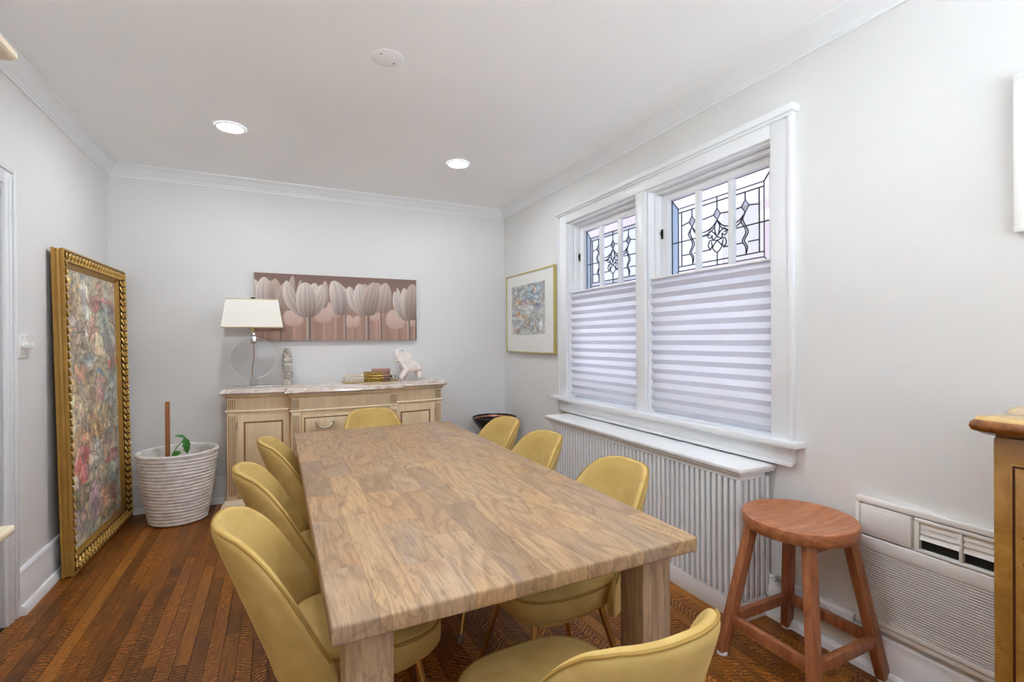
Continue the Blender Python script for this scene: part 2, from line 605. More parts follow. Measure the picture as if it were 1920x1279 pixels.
# right wall with the window opening (local: +x goes into the wall, y measured from 1.4)
WY0, WYM0, WYM1, WY1, WZ0, WZ1 = 1.515, 2.385, 2.47, 3.32, 0.815, 2.235
q = MB()
T = .20
for y0, y1, z0, z1 in ((YF, WY0, 0, ZC), (WY1, YB + .1, 0, ZC), (WY0, WY1, 0, WZ0), (WY0, WY1, WZ1, ZC), (WYM0 + .012, WYM1 - .012, WZ0, WZ1)):
    q.box(0, T, y0 - 1.4, y1 - 1.4, z0, z1)
wr = q.build('wall_right', WALL, None, loc=(RW0, 1.4, 0), rz=RROT)
struct(wr)

# crown mouldings: profile (distance from wall, height below ceiling)
CP = [(0, 0), (0, -.092), (.010, -.092), (.012, -.078), (.019, -.074), (.021, -.066), (.027, -.062), (.04, -.038), (.058, -.018), (.072, -.010), (.075, 0)]
BP = [(0, 0), (0, .21), (.012, .21), (.018, .20), (.018, .165), (.022, .155), (.022, .046), (.032, .042), (.040, .030), (.043, 0)]
struct(MB().prism([(XL + a, ZC + b) for a, b in CP], YF, YB, 'y').build('trim_1', TRIM), 'white crown moulding along the left wall')
struct(MB().prism([(YB - a, ZC + b) for a, b in CP], XL, XR, 'x').build('trim_2', TRIM), 'white crown moulding along the far wall')
struct(MB().prism([(-a, ZC + b) for a, b in CP], YF - 1.4, YB - 1.4, 'y').build('trim_3', TRIM, None, loc=(RW0, 1.4, 0), rz=RROT), 'white crown moulding above the windows')
struct(MB().prism([(XL + a, b) for a, b in BP], 3.095, YB, 'y').build('baseboard_left', TRIM))
struct(MB().prism([(YB - a, b) for a, b in BP], XL, XR, 'x').build('baseboard_back', TRIM))
BR = [(a, b * .88) for a, b in BP]
struct(MB().prism([(-a, b) for a, b in BR], 1.16 - 1.4, YB - 1.4, 'y').prism([(-a, b * .74) for a, b in BP], YF - 1.4, 1.16 - 1.4, 'y').build('baseboard_right', TRIM, None, loc=(RW0, 1.4, 0), rz=RROT))

# left door with casing
dr = thing('door_1', 'white panelled door in a stepped white casing behind the cream hutch', None, (XL, 2.58, 0), kind='structure')
dq = MB().box(-.075, -.035, -.4195, .4245, .001, 2.0295)
dq.build('door_leaf', TRIM, dr, .003)
for z0, z1 in ((.2, .85), (1.0, 1.9)):
    for y0, y1 in ((-.33, -.04), (.04, .33)):
        MB().box(-.037, -.029, y0, y1, z0, z1).build('panel', TRIM, dr, .006)
for s in (-1, 1):
    a, b = (.425, .515) if s > 0 else (-.515, -.425)
    MB().box(-.1, .012, a, b, 0, 2.115).box(.012, .02, b - .022 if s > 0 else a, b if s > 0 else a + .022, 0, 2.115).box(.012, .016, b - .06 if s > 0 else a + .04, b - .04 if s > 0 else a + .06, 0, 2.06).build('casing', TRIM, dr, .002)
MB().box(0, .012, -.4249, .4249, 2.03, 2.115).box(.012, .02, -.493, .493, 2.093, 2.115).build('head_casing', TRIM, dr, .002)
MB().tube([(-.035, -.34, 1.0), (.0, -.34, 1.0)], .01, 10).lathe([(.008, -.02), (.027, -.015), (.03, 0), (.02, .018), (.004, .02)], 16, (.015, -.34, 1.0)).build('door_knob', BRASS, dr)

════

* [WHAT YOU SHOULD DO]:
Return to the listing above and set it down exactly, leaving out its pictures.

* [OUTPUT FOR THIS EXERCISE]:
Continue the Blender Python script for this scene: part 2, from line 605. More parts follow. Measure the picture as if it were 1920x1279 pixels.
# right wall with the window opening (local: +x goes into the wall, y measured from 1.4)
WY0, WYM0, WYM1, WY1, WZ0, WZ1 = 1.515, 2.385, 2.47, 3.32, 0.815, 2.235
q = MB()
T = .20
for y0, y1, z0, z1 in ((YF, WY0, 0, ZC), (WY1, YB + .1, 0, ZC), (WY0, WY1, 0, WZ0), (WY0, WY1, WZ1, ZC), (WYM0 + .012, WYM1 - .012, WZ0, WZ1)):
    q.box(0, T, y0 - 1.4, y1 - 1.4, z0, z1)
wr = q.build('wall_right', WALL, None, loc=(RW0, 1.4, 0), rz=RROT)
struct(wr)

# crown mouldings: profile (distance from wall, height below ceiling)
CP = [(0, 0), (0, -.092), (.010, -.092), (.012, -.078), (.019, -.074), (.021, -.066), (.027, -.062), (.04, -.038), (.058, -.018), (.072, -.010), (.075, 0)]
BP = [(0, 0), (0, .21), (.012, .21), (.018, .20), (.018, .165), (.022, .155), (.022, .046), (.032, .042), (.040, .030), (.043, 0)]
struct(MB().prism([(XL + a, ZC + b) for a, b in CP], YF, YB, 'y').build('trim_1', TRIM), 'white crown moulding along the left wall')
struct(MB().prism([(YB - a, ZC + b) for a, b in CP], XL, XR, 'x').build('trim_2', TRIM), 'white crown moulding along the far wall')
struct(MB().prism([(-a, ZC + b) for a, b in CP], YF - 1.4, YB - 1.4, 'y').build('trim_3', TRIM, None, loc=(RW0, 1.4, 0), rz=RROT), 'white crown moulding above the windows')
struct(MB().prism([(XL + a, b) for a, b in BP], 3.095, YB, 'y').build('baseboard_left', TRIM))
struct(MB().prism([(YB - a, b) for a, b in BP], XL, XR, 'x').build('baseboard_back', TRIM))
BR = [(a, b * .88) for a, b in BP]
struct(MB().prism([(-a, b) for a, b in BR], 1.16 - 1.4, YB - 1.4, 'y').prism([(-a, b * .74) for a, b in BP], YF - 1.4, 1.16 - 1.4, 'y').build('baseboard_right', TRIM, None, loc=(RW0, 1.4, 0), rz=RROT))

# left door with casing
dr = thing('door_1', 'white panelled door in a stepped white casing behind the cream hutch', None, (XL, 2.58, 0), kind='structure')
dq = MB().box(-.075, -.035, -.4195, .4245, .001, 2.0295)
dq.build('door_leaf', TRIM, dr, .003)
for z0, z1 in ((.2, .85), (1.0, 1.9)):
    for y0, y1 in ((-.33, -.04), (.04, .33)):
        MB().box(-.037, -.029, y0, y1, z0, z1).build('panel', TRIM, dr, .006)
for s in (-1, 1):
    a, b = (.425, .515) if s > 0 else (-.515, -.425)
    MB().box(-.1, .012, a, b, 0, 2.115).box(.012, .02, b - .022 if s > 0 else a, b if s > 0 else a + .022, 0, 2.115).box(.012, .016, b - .06 if s > 0 else a + .04, b - .04 if s > 0 else a + .06, 0, 2.06).build('casing', TRIM, dr, .002)
MB().box(0, .012, -.4249, .4249, 2.03, 2.115).box(.012, .02, -.493, .493, 2.093, 2.115).build('head_casing', TRIM, dr, .002)
MB().tube([(-.035, -.34, 1.0), (.0, -.34, 1.0)], .01, 10).lathe([(.008, -.02), (.027, -.015), (.03, 0), (.02, .018), (.004, .02)], 16, (.015, -.34, 1.0)).build('door_knob', BRASS, dr)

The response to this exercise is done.